Sei d’accordo con chi sostiene che il cinema verrà cannibalizzato dalla tv?
Per me no, non dalla televisione. La televisione non interessa più nessuno o interessa chi è lobotomizzato, chi vive di riflessi condizionati dalla televisione. Il problema è fino a quando il cinema resterà tale senza essere schiacciato dal sistema commerciale. Il cinema continuerà esserci ma sarà sempre più visto in forme non consone: internet, il dvd. Se muore la sala muore il cinema. La questione è riuscire a far sopravvivere il cinema non commerciale, non lasciare che tutto si appiattisca in esso. La gente continua ad andare a vedere film, il problema è che c’è ne è di un solo tipo. Il cinema rischia di essere schiacciato non dalla tv ma dal cinema stesso, dal suo mercato.

Quale strada dovrebbe intraprendere per sopravvivere ?

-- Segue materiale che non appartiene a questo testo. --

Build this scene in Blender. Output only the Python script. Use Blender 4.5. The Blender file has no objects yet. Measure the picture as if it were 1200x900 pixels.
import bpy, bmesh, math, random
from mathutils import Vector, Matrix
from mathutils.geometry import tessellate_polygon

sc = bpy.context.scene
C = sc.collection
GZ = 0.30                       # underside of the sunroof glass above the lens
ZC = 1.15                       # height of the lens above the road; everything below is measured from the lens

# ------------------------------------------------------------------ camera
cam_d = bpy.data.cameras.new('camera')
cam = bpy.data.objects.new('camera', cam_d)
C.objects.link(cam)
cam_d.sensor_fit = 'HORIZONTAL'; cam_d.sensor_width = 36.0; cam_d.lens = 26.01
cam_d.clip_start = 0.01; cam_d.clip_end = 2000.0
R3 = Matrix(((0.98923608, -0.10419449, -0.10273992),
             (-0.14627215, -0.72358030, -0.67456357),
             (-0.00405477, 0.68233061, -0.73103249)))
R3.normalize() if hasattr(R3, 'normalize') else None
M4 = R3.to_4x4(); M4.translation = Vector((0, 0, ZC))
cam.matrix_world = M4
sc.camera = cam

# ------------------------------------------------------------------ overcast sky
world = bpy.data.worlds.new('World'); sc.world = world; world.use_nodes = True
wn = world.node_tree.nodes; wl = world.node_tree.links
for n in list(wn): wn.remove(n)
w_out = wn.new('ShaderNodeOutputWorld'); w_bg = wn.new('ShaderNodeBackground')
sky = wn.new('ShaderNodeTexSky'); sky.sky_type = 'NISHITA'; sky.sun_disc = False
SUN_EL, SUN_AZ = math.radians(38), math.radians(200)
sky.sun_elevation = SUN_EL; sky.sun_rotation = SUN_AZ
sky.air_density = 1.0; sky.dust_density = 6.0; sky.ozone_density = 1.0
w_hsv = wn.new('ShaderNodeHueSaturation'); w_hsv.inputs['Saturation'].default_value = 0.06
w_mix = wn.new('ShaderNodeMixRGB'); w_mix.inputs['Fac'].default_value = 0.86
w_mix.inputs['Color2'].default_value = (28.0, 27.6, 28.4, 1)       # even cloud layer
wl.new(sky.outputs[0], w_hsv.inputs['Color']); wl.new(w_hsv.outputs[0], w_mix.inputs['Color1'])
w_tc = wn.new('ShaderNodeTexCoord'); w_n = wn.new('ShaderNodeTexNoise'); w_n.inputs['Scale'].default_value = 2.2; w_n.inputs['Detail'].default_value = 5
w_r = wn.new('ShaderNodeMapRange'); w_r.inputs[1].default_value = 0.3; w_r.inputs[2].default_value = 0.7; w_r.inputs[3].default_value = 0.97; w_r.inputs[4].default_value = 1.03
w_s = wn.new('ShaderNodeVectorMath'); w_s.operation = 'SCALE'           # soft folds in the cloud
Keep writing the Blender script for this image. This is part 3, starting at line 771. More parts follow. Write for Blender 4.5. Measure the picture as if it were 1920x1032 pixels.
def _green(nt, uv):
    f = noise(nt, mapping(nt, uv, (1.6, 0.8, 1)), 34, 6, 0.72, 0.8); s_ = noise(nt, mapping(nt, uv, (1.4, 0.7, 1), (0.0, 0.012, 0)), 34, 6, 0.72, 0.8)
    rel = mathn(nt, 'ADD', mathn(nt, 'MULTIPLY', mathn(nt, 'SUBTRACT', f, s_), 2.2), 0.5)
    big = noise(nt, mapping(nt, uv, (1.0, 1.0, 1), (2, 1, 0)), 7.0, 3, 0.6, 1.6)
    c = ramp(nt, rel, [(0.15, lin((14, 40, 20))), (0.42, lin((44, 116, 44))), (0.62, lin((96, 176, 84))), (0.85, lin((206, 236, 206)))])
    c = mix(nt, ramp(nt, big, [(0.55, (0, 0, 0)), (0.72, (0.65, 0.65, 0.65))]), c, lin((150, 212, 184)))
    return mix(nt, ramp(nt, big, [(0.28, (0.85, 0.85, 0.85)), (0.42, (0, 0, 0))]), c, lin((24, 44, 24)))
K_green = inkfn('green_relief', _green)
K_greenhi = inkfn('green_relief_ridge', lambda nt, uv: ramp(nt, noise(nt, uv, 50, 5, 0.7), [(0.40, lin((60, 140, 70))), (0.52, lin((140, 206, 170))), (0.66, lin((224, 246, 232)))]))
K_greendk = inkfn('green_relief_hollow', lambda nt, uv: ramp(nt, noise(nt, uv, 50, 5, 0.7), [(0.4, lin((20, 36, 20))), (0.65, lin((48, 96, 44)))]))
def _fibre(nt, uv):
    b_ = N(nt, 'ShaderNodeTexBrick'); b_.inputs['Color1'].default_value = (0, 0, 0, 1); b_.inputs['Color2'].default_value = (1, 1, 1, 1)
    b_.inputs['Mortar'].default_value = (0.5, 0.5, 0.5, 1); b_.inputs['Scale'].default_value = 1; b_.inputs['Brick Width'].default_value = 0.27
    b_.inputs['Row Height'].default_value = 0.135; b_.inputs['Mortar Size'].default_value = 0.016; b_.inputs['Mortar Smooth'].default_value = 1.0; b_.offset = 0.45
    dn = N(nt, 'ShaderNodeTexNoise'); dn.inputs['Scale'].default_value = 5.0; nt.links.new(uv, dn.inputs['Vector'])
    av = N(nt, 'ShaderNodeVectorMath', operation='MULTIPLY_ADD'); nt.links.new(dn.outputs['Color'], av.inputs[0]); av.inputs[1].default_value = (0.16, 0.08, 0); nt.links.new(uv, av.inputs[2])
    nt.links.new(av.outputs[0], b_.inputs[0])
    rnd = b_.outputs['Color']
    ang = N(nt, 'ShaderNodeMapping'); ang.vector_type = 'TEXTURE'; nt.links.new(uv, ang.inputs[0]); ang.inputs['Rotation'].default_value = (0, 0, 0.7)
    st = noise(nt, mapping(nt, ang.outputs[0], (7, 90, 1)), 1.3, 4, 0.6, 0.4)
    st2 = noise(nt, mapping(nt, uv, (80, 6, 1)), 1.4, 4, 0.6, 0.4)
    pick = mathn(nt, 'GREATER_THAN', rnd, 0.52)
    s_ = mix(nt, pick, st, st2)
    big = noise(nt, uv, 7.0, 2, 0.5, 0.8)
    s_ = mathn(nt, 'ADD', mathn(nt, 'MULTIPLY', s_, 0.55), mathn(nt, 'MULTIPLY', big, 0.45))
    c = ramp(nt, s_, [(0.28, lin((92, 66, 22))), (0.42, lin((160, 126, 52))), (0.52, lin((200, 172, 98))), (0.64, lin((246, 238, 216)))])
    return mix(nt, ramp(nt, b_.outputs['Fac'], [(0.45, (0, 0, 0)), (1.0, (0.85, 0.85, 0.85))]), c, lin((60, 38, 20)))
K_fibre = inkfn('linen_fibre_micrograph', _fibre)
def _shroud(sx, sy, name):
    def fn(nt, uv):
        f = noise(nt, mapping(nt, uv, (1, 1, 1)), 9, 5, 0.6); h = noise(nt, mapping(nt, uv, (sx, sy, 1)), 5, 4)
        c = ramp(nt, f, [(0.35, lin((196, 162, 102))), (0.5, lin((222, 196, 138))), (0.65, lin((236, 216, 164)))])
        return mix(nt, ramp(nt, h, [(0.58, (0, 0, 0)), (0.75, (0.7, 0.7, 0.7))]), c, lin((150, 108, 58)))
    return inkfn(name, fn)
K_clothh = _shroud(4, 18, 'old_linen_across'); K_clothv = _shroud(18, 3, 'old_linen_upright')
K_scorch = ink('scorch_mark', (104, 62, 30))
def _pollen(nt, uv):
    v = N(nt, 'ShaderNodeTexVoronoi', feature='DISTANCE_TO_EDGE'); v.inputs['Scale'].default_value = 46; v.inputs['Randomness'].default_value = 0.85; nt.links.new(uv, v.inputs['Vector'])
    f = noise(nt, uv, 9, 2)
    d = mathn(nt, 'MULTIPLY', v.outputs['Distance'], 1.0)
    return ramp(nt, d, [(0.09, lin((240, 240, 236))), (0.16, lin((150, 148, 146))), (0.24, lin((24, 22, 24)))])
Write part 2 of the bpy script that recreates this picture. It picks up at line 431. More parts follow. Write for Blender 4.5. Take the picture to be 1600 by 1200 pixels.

L’unica strada percorribile per chi fa cinema più o meno commerciale credo sia quella di crearsi un proprio pubblico di nicchia. Non è un pubblico di massa ma ti permette di girare il mondo, di far circolare le tue idee, i tuoi principi. Sono gli aspetti positivi della globalizzazione: io ho fatto un film e so che, attraverso i festival, le vendite internazionali, questo verrà visto in 30,40 paesi. E questo consente di andare oltre i confini, di parlare a molte più persone, che è ciò che il cinema dovrebbe fare sempre.